On peut toujours apprendre ce qu'on ne sait pas, non ce qu'on croit savoir.
Gustave Thibon – L'ignorance étoilée
Cette citation est à mettre à côté de « Savoir, c’est savoir qu’on sait » d’Alain : elle pose que pour apprendre, il faut une connaissance préalable des frontières du savoir. Pas de science sans frontière ! Pas de sans papier dans le royaume du savoir! On ne découvre jamais que ce qu’on cherche, et on cherche que ce dont on a reconnu l’absence. L’ignorance qu’on peut combler, c’est l’ignorance savante, celle qui commence de l’autre côté des limites du savoir.
- En face de ça, il y a l’ignorance qui s’ignore, celle qui n’apparaît pas comme telle à la conscience. Il ne s’agit pas de la foultitude de choses que j’ignore sans même me douter que ça existe, comme l’entomologiste qui découvre en Amazonie une nouvelle espèce de papillon à 8 ailes dont il n’avait même pas soupçonné la possibilité. Non. Il s’agit de l’ignorance qui correspond à une erreur, à un jugement qu’il faudra remplacer par un autre pour atteindre la vérité.
Mais il y a plus : l’ignorance qui s’ignore est aussi le préjugé arrogant, celui qui dit : « Je sais, je sais, je sais » (1). Il s’agit non pas de remplir l’espace laissée vacant par un vide, une vacuole dans le savoir, pas plus que de remplacer une erreur par une vérité comme le mécanicien remplace la pièce usée de la machine, mais de batailler ferme pour éliminer un occupant indu, un usurpateur.

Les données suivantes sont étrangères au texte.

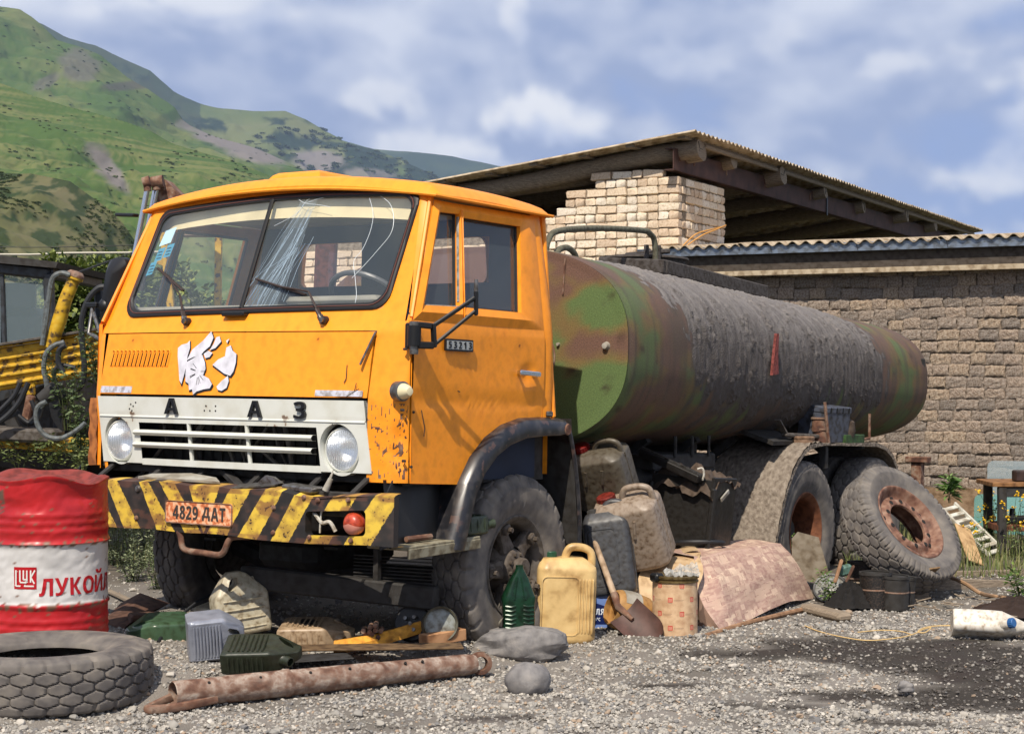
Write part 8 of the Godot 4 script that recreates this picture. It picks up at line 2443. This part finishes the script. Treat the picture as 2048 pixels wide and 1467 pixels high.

Ces préjugés nous donnent à croire qu’on sait, avec toutes les couleurs et la force de la vérité. Elles nous viennent, comme l’a dit Descartes, de notre enfance et la responsabilité en incombe à nos éducateurs peu soucieux de nous guider vers le vrai.
Aujourd’hui les psychosociologues parlent plutôt de représentations socioculturelles : venues du milieu familial, social, ces croyances ont toutes la force de la certitude, et elles ne sont le plus souvent battues en brèche que si d’autres représentations également socioculturelles viennent prendre leur place. Un exemple ? Le Père Noël : pour cesser d’y croire, l’enfant a besoin des « vérités » qui circulent dans la cour de récréation – où bien d’autres choses traînent également, dont je ne me ferai pas l’écho. Simplement on devine qui le combat contre les préjugés est un combat qui n’est jamais gagné soit parce qu’ils ont la peau vraiment trop dure, soit qu’ils soient trop nombreux.
(1) Oui, bien sûr : Gabin l’a chanté.